How to Attract Long-term Tenants

While having short-time renters presents its own benefits for rental management, it’s also true that having to constantly work on finding new tenants. A high occupancy turnover requires that property management maintains the property in pristine conditions for prospective tenants to see. 

Once a tenant decides to not renew or extend a lease contract, it’s property management and often small landlords who must absorb cleaning, maintenance, upkeep, and marketing that having a vacant property represents.

Attracting long-term tenants, good long-term tenants, is undoubtedly one of the ultimate objectives in rental property management. Long-term tenants will not only help you reduce maintenance and vacancy costs. There are plenty of other benefits that will only increase the profitability of the property.

Take a look at five of the best practices to attract good tenants. If you are looking for affordable options and don’t intend to make huge investments in the property, some of these best practices will be both costless and ethical to implement.

Make Sure to Charge a Reasonable Price

If you’re experiencing a high turnover vacancy rate, you might want to scout the local market to make sure that the price of your rental property is compelling enough to current or future tenants. 

If your prices are too high, your tenants will look for a more affordable similar option. The secret is to stay competitive without unbalancing the books. 

A Warm Welcome

Moving into a new place can be really physically and mentally wearing. Try to make sure to start on the right foot when welcoming new exhausted tenants to their new homes. 

Take care of the supply of basic cleaning products and bathroom products, the new tenants will sincerely appreciate that they don’t have to run to the store just to get toilet paper.

You should also consider the traditional welcome cookies or even coffee grains or tea in the kitchen area. It won’t break the bank and it will help tenants feel at home. This simple courtesy towards new tenants will definitely make way to a respectful relationship between management and long-term tenants.

Respect Privacy

Nobody likes receiving unexpected visits, and that includes your tenants. Don’t expect tenants to be happy when you show up at the door. Remember that there are multiple state laws that guarantee the tenant’s privacy. After all, it might be your property, but it is their home. 

The key to creating a positive relationship with long-time tenants is to always show them that you respect their privacy and personal space. 

If you plan to make a home inspection on the property, you must notify your tenants beforehand. Not doing so, might result in a violation of their privacy and consequently lead to an early end to the lease contract. Communicate on time, should you need to address an inspection.

Address Promptly Tenant’s Requests

Negligent landlords and home managers will always drive good tenants away. Tenants are far more likely to renew or extend a lease contract if they feel heard by management. 

Establish effective communication channels with tenants. This way information can effectively flow both ways in case of an emergency or an urgent request.

Make sure that both ends understand what things are a priority and need immediate action, such as broken locks or gas leaks, and which ones can wait until Monday to be addressed.

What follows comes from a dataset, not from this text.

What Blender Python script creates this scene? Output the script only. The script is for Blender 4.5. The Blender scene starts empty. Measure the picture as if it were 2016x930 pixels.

Place yourself in your tenants’ shoes and be professional in this regard. Don’t let good tenants feel underappreciated by management. 

Improve Security

Feeling safe under your roof and the surroundings is a must when it comes to making a place your home. If tenants perceive the property to be safe for them and their families, there will be little reason for them to leave. 

There are some very practical tech devices and cameras that can help you improve the house’s safety. Take for example an outdoor camera, this can be monitored through the internet on almost any device, and with today’s package theft rise, many people are opting for cameras and security locks.

Ultimately, being a considerate landlord or property manager will make all of these practices easy to implement. Don’t worry about spending lots of money in the process, just make sure to be of help for tenants. They will be grateful to you for taking their best interests into consideration.